Saturday, 27 August 2016

43 Days Until Thesis

So with 43 days until my thesis is due, what is going on in my life?

Quite a lot actually! I'm at such a high point right now, where I am just very contented with where my life is. I see all my friends all the time, I really feel productive and like my thesis is coming along, I am busy debating and just got reelected to the Executive for the second year in a row, I have a really lovely relationship which makes me really happy, and it's starting to get warmer and sunnier so that makes me really positive.

I have a lot of friends stuff happening right now which I love. About a month ago, we came up with the idea of Feminist Film Fridays, in which everyone gets together after dinner of Friday and we watch a feminist movie. So like, 5 or 6 of us each week gather at my house and we watch something together and eat Magnums. It's really nice! This week we watched Miss Congeniality, and some boys came too, and we had cheesecake for Mia's birthday and it was just a nice, unremarkable night that really deserves to be cherished. It's a gift to have so many wonderful people around me that I enjoy hanging out with. After this year, a lot is going to change, and people are going to be working full time, or living in different states or countries, and that's pretty crazy to think about. I'd lvoe to hit the freeze button right now, cos this feels like a golden time for me. My brother just got a major job offer yesterday, which is amazing but it means he's going to be moving to Canberra at the end of the year/ beginning of next year. Every Thursday night, Chels, Mia, Viv and I do Eat Street Markets or go to Beach Burrito for dinner, and catch up, normally getting Kurtosh after. Every Monday, I spend an hour with Indy , who is a newer friend that I love dearly and we drink Belgian hot chocolates and D&M about whatever is new since FFF. On Tuesday nights, it's always Debating but I love that cos I have so many people that I look forward to seeing there.
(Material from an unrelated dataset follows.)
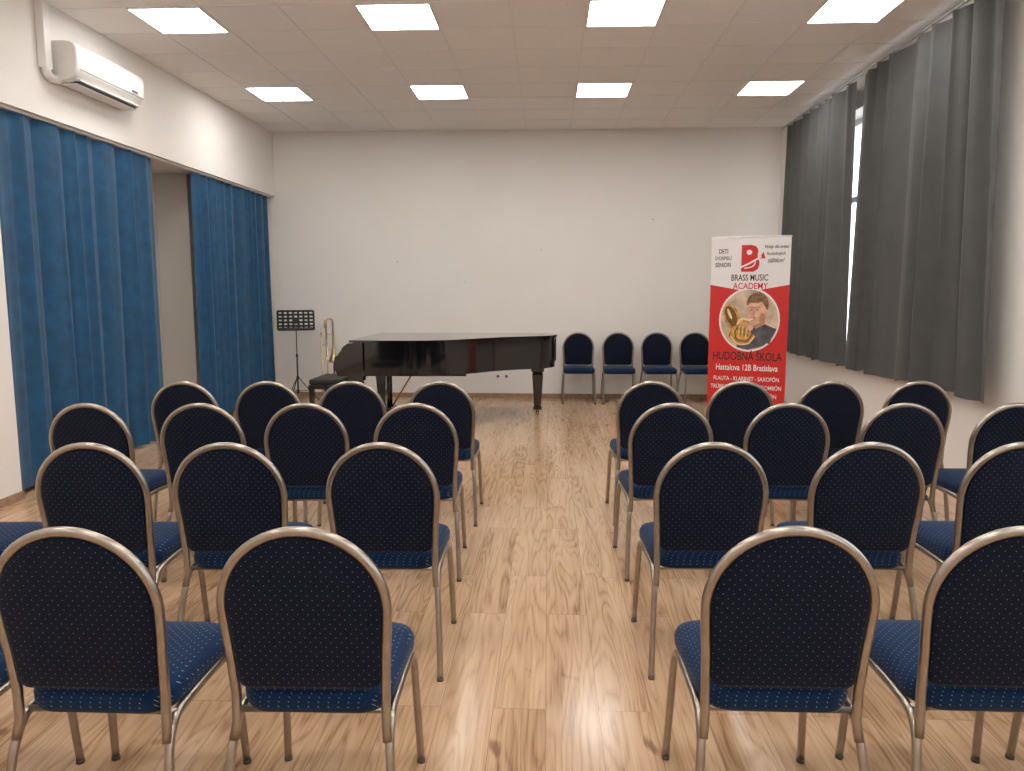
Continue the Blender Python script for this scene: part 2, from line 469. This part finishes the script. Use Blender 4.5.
# music stand
bm=bmesh.new()
tube(bm,[(0,0,.12),(0,0,.62)],.011,10); tube(bm,[(0,0,.6),(0,0,1.08)],.007,10)
tube(bm,[(0,0,.60),(0,0,.64)],.016,10); tube(bm,[(0,0,.10),(0,0,.15)],.018,10); tube(bm,[(0,0,.3),(0,0,.34)],.018,10)
for k in range(3):
    a=math.radians(90+120*k+20); c,s=math.cos(a),math.sin(a)
    tube(bm,[(c*.014,s*.014,.32),(c*.15,s*.15,.14),(c*.27,s*.27,.008)],.006,8)
    tube(bm,[(c*.014,s*.014,.13),(c*.15,s*.15,.14)],.004,8)
    tube(bm,[(c*.262,s*.262,.0),(c*.275,s*.275,.016)],.010,8)
R=Matrix.Rotation(math.radians(-18),4,'X')
def dk(x,z,y=0): 
    v=R@Vector((x,y,z)); return (v.x,v.y-.02,v.z+1.10)
for z in [ -.13+.26*i/5 for i in range(6)]:
    tube(bm,[dk(-.235,z),dk(.235,z)],.0135,6)
for x in [ -.235+.47*i/7 for i in range(8)]:
    tube(bm,[dk(x,-.13),dk(x,.13)],.0135,6)
box(bm,dk(0,-.135,-.025),(.48,.055,.004),0,0,R); box(bm,dk(0,-.125,-.05),(.48,.003,.022),0,0,R)
box(bm,dk(0,0,.015),(.05,.025,.08),0,0,R)
finish('music_stand',bm,[M_black],loc=(-3.42,10.2,0),rotz=math.radians(20))

# trombone on stand
T=empty('trombone',(-2.93,10.1,0),math.radians(25))
bm=bmesh.new()
up=[(-.045,0,.62),(-.045,0,1.08)]+[(-.045*math.cos(a),0,1.08+.05*math.sin(a)) for a in [math.pi*k/8 for k in range(1,8)]]+[(.045,0,1.08),(.045,0,.90)]
tube(bm,up,.0125,10)
zz=[.90,.82,.76,.70,.65,.61,.58,.56,.548,.54]; rr_=[.0125,.016,.020,.026,.034,.045,.060,.079,.098,.108]
tube(bm,[(.045,0,z) for z in zz],rr_,20,0,False)
tube(bm,[(-.045,0,.92),(.045,0,.92)],.007,8); tube(bm,[(-.045,0,.72),(.03,0,.72)],.007,8)
tube(bm,[(-.06,0,1.11),(-.06,0,1.0)],.016,10)
finish('bell_section',bm,[M_silver],T)
bm=bmesh.new()
sl=[(-.045,-.04,.86),(-.045,-.04,.15)]+[(-.045-.035+.035*math.cos(a),-.04,.15-.035*math.sin(a)) for a in [math.pi*k/8 for k in range(1,8)]]+[(-.115,-.04,.15),(-.115,-.04,.9)]
tube(bm,sl,.010,10); tube(bm,[(-.045,-.04,.78),(-.115,-.04,.78)],.006,8); tube(bm,[(-.045,-.04,.60),(-.115,-.04,.60)],.006,8)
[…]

One of my closest debating friends actually can't attend any meetings this semester because of class, so we just caught up yesterday for lunch and that was really nice, to move from just the group world of debating to doing our own thing. One of my friends who I thought wasn't my friend anymore actually came around and we made up very dramatically, and now that's someone I can count on again, which I like. Plus I tag along to stuff with bae's friends, who are all really cool and fun, so I feel like my social life is actually really good rn.

Bae and I are doing good too. We have a relationship that involves basically me sleeping at his house 9/10 nights, so we spend a lot of time together without it conflicting with other commitments or life-stuff. We don't spend a huge amount of time together during the day, so it doesn't feel like an over-the-top commitment,  but just one that makes sense. I like sleeping in the same place, not 10 houses apart, just for the sake of space. We spent the weekend in Sydney last week, and went to the Socialism Conference and the Star, where a friend of his had a 21st. It was really exciting to go somewhere overnight as a legit couple. Like, we've stayed in Sydney debating lots of times with other people, but this was just a thing we were doing as a couple, of our own volition, so that was really sweet #milestone. Our relationship isn't perfect, and I do definitely overthink things a lot and need to communicate what I think more, but I am really happy in it and get a lot of value. I'm really looking forward to this Summer.

I have an RA job and that's going pretty well, I do statistical analysis for a major project and it's fun. I just do it whenever I want and will actually be getting paid so that's nice. I'm considering going on a cruise at the end of the year with friends (hopefully bae too but he still needs to be convinced). That would be such a nice way to end the year. I'm also going to the Psych Ball this year, with bae, and I'm just excited to celebrate thesis being done with all of my Psych friends, because everyone has become so much closer this year, I feel like I have a lot of friends there that I'll be sad to say goodbye to.

My fitness & health goals are not really a priority right now, which sucks. I'm hoping that I can start making that more of a priority soon, because it does bring me down. I do want to be thinner and healthier and get some fitness back. I'm going to start running again, hopefully. At least just spending more time outside walking. I think that would be valuable, not just for physical goals but for mental health. I went out the other week to meet bae Pokemon hunting and was so surprised by how much joy the walk gave me. It was cold and dark but I had my earphones in and I genuinely didn't want to arrive, because I was having so much fun by myself. I also think it would be nice to just go out together and walk and talk. Prime hand holding opportunity.

I'm also looking forward (kind of) to moving out at the beginning of next year. I'm being kicked out so I have plans to move in with Viv and Ryan which I think will be an adventure. Hopefully the good kind. That's still 5 months away but it's a serious plan, I have to move out and I love the idea of living with friends.